The University Record, March 11, 1997

Kelsey exhibition explores gender in ancient Egypt

photo, A gilded plaster face mask from the late Ptolemaic-Early Roman period is part of the Kelsey's exhibition "Women and Gender in Ancient Egypt: From Prehistory to Late Antiquity" opens at the Kelsey Museum Friday (March 14). Women occupied a unique position in ancient Egyptian society, with greater legal, social and economic autonomy than anywhere else in the ancient world.

Drawing on the Kelsey's collection of Egyptian artifacts and items from the Library's Papryology Collection, the exhibition, which continues through June 15, explores issues relating to the construction and definition of gender in both pharonic and Graeco-Roman Egypt.

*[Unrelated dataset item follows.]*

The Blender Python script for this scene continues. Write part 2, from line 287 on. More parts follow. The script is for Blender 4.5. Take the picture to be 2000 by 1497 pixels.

The show features artifacts from the sites of Karanis, Terenouthis and Dimai, excavated by University archaeologists during the 1920s and 1930s.

Birth certificates, tombstones, coins, papyri, grave goods, fertility figures, amulets and other objects combine to help scholars understand the importance of gender in ancient Egypt.

In conjunction with the exhibition opening, Jennifer A. Sheridan, Wayne State University, will give a lecture, "Not at a Loss for Words: The Economic Power of Literate Women in Late Antique Egypt," at 7 p.m. Friday in Auditorium C, Angell Hall. A reception at the Kesley Museum follows.

The exhibition and corresponding lecture series, "Women and Gender in Antiquity," are co-sponsored by the Institute for Research on Women and Gender.